I remember reading Kierkegaard for an ethics class in college. The book we were reading was "Fear and Trembling". The book is largely an examination of the scene in the Old Testament, or Torah where Abraham is told by God to sacrifice his son Isaac. Abraham prepares for the sacrifice, and climbs the mountain with Isaac to go to where they sacrifice to God. Remember, at this point, Isaac is old enough to ask questions and he asks of his father something like "Where is the sacrifice?" Abraham's response is that God will provide the sacrifice. Abraham had his son gather together the branches to make the fire, he then binds his son(If I were Isaac I would be freaking out) and places him on the brush on the altar. The knife is raised and the angel of the Lord stops Abraham, an animal is provided and they sacrifice that instead.

Abraham knew what was right, and it was not something which would be condoned by ANY ethical code. Abraham knew, by faith, that God would not ask him to do something wrong. In this instance I don't even feel qualified to say what right and wrong are. The point is that Kierkegaard wants you to understand that ethics is not limited to reasonable action, or sentimental action codified through rational inquiry. There are actions which are right for wholly inexplicable reasons, and in those moments we just know they are right. In Abraham's case he knew what was right was what God had asked him to do.

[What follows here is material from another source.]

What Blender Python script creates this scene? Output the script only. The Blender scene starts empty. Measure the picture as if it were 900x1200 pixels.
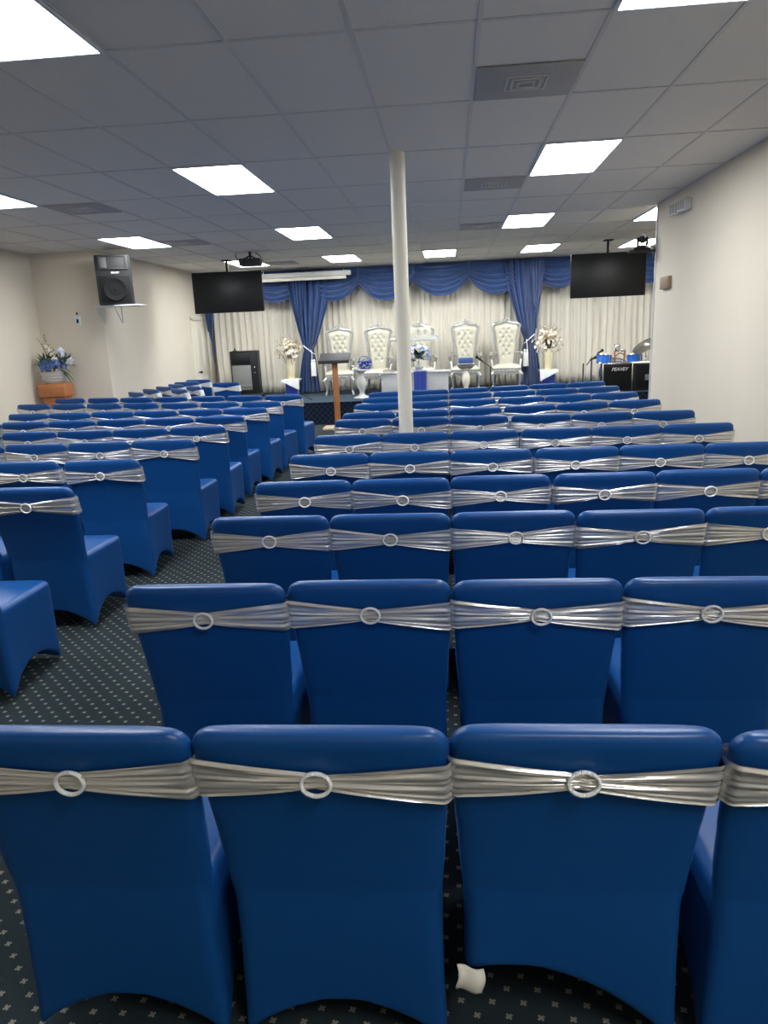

By the way, if I were Isaac, I don't think I would like God much at that point. I also question a lot about how Abraham never told people that Sarah was his wife, and this always got him in sticky situations which God essentially finagled him out of. God didn't seem too happy about the whole calling Sarah his sister thing, but still Abraham did it. So why is it that Abraham who does not have the guts to tell people Sarah is his wife, is fine with sacrificing the child promised to him by God Himself.

Anyway, I went a little farther with this that I had planned. Time to turn in for the night.